In reaction to a study showing that Fox News devotes far less coverage to the Iraq War than CNN or MSNBC, O'Reilly says:
Now the reason that CNN and MSNBC do so much Iraq reporting is because they want to embarrass the Bush administration. Both do. And all their reporting consists of is here’s another explosion. Bang. Here’s more people dead. Bang. […]People being killed in explosions doesn't mean anything, and by reporting it, CNN and MSNBC are helping the terrorists. They do this because they want to embarrass Bush. That is O'Reilly's position.
They’re not doing it to inform anybody about anything. The terrorists are going to set off a bomb every day because they know CNN and MSNBC are going to put it on the air. That’s a strategy for the other side. The terrorist side. So I’m taking an argument that CNN and MSNBC are actually helping the terrorists by reporting useless explosions.

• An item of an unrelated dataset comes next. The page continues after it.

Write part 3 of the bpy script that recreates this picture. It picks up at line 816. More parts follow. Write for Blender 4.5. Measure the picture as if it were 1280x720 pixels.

Do you care if another bomb went off in Tikrit? Does it mean anything? No! It doesn’t mean anything.
First of all, the obvious extension of his position is that Fox News doesn't devote much coverage to the Iraq War because doing so would be embarrassing to Bush. So O'Reilly's clear position is that accurately reporting facts about the world would damage someone politically. In the immortal words of Colbert, "reality has a well-known liberal bias." O'Reilly doesn't even realize he's agreed with this.
Next, note that O'Reilly and Fox News claim to be "fair and balanced" news. Anyone who isn't brainwashed knows that they're a far-right propaganda outlet, but O'Reilly is admitting here that Fox News chooses not to report on the war to avoid embarrassing their far-right Supreme Leader. No wonder Dick Cheney insists on having TVs pre-set to Fox News before he enters a room.
O'Reilly's lame excuse for why avoiding war coverage is acceptable from a news outlet is that war coverage isn't news. This man and everyone like him rants endlessly about how their political opponents fail to support the troops, but then argues that the violent death of an American soldier is meaningless and shouldn't be covered. Very supportive, Bill.
O'Reilly completely fails to realize that the reason explosions and dismemberment and human suffering are so common as to be meaningless is because Bush's military strategy is a miserable failure and has been for a long time. That certainly is embarrassing. If Bush didn't stubbornly insist on maintaining this immoral and insane war against the wishes of the American people, the routine chaos and death that resulted from his immoral and insane and unpopular war wouldn't be the news. The news would be that our troops are withdrawing and that while sectarian violence in Iraq is still unacceptably high (as a direct result of our immoral and insane invasion), it has been decreasing since we left and American casualties are significantly decreasing. Until Bush's stupid war ends, the story remains the same and the media has an obligation to cover it and make Bush look stupid.
Going back to an earlier point, to be fair O'Reilly isn't saying that people dying is meaningless, but that it is so standard as not to be newsworthy. He's not saying that a young man's death is without meaning, just that it lacks meaning as news.
I say I'm mentioning this to be fair, but I actually think O'Reilly comes off worse when the point is clarified, because he goes from trivializing the death of an individual to trivializing and thereby enabling violence on a massive scale. As soon as violence ceases to be worthy of mention, war becomes a more acceptable option.
This reminds me of Arthur Silber's suggestion:
A single major newspaper could provide a noble and invaluable service: if they gave a damn at all about unnecessary death and suffering, they would select the most awful and horrifying picture they could find -- a body with its guts falling out, a bloody corpse shorn of arms and legs, a mutilated face made unrecognizable -- and fill up their entire front page with it, a new one every day. Perhaps after a month or two, enough Americans would demand that their government stop butchering people who never harmed us.O'Reilly and Silber both acknowledge the same thing, that the American public's attitude towards the war is influenced by the way it is covered. One of those men argues the nation is better served by telling the full truth. One of those men says the truth should be hidden. (If you want to quibble here I'll concede the Fox position isn't that Iraq coverage should actively be hidden, just that if they have to make a decision how to use their valuable air time, reporting the inanity of Anna Nichole Smith and Paris Hilton is much more important. I'd go on to argue that this is effectively the same thing.)
In most situations, I'd say that arguing to conceal reality is a despicable position, even more so for a news man. Reporters are supposed to deliver facts, no matter how horrible, even if they make things uncomfortable for politicians (more like especially if the facts make things uncomfortable for politicians). But when the expressed purpose of distorting coverage is to enable the unpopular policies of an insane and unpopular political leader by making horrific bloody death of American military and innocent Iraqi civilians seem like a more palatable political option, despicable isn't a strong enough word.